Paul Collins, professor of political science at the University of Massachusetts at Amherst and author of several books about the high court told Sollenberger that Thomas’ specific choice of Leo’s firm was “strange” and “unnecessary.” Somewhat less critically, Stephen Gillers, a legal ethics expert at New York University Law School, told Sollenberger that Thomas’s ongoing connection with Leo was newsworthy but not of itself unethical. “It may appear to many people as unseemly,” Gillers said, “but that’s not a legal question.”
Senator Sheldon Whitehouse, a Rhode Island Democrat and longtime Senate critic of the right-wing campaign to control the Supreme Court and the federal judiciary, sharply criticized Thomas’s connection with Leo. “Leo and his CRC Advisors form the head of a many-legged dark-money operation designed to deliver on the priorities of right-wing donor interests,” Whitehouse told Sollenberger.

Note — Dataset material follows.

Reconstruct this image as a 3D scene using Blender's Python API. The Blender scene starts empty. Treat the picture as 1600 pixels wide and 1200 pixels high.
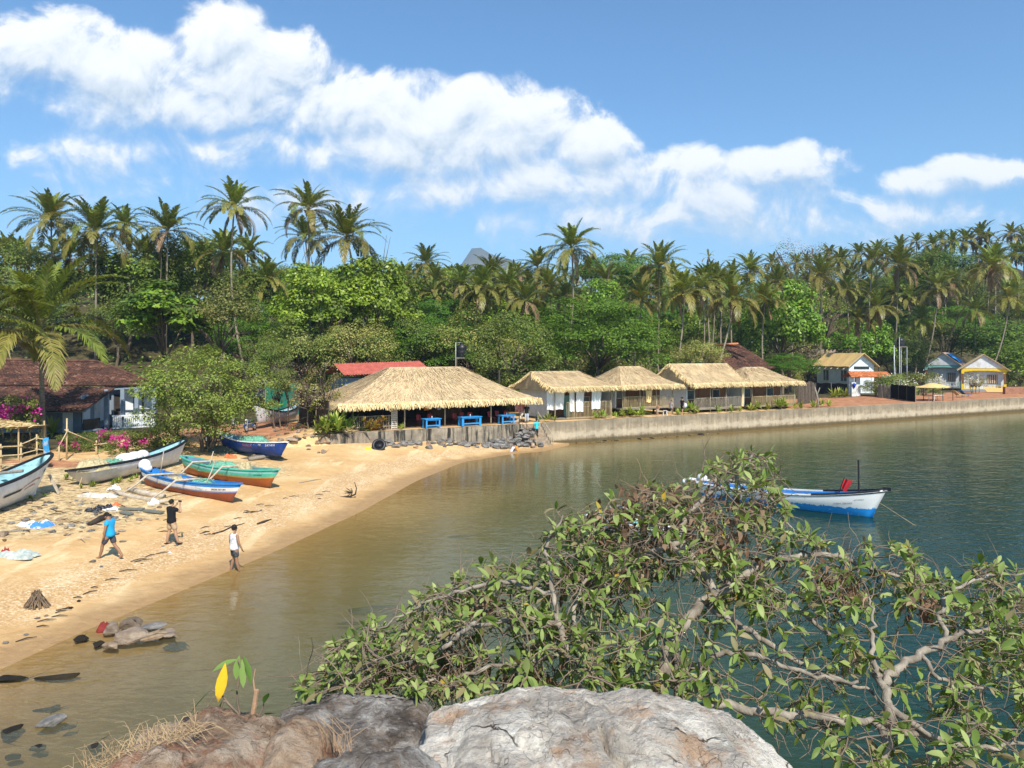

It is worth recalling here that Republicans hounded Justice Abe Fortas off the Supreme Court in 1969 based on an ethical issue far narrower than those being raised about Thomas’s political involvement today. Fortas was paid $15,000 for teaching a course at American University Law School that was funded by former clients from his law practice. He also accepted a $20,000 speaking fee from a family foundation of the financier Louis Wolfson, then under investigation for securities fraud. Fortas eventually returned the money but his reputation was ruined, leading to the first ever ethics-inspired resignation from the Court.
The Constitution specifies that Supreme Court justices and federal judges serve not for fixed terms but “during good behavior.” A question today for Justice Thomas is how much “unseemly” behavior is needed to disqualify him from continuing to serve on the Court.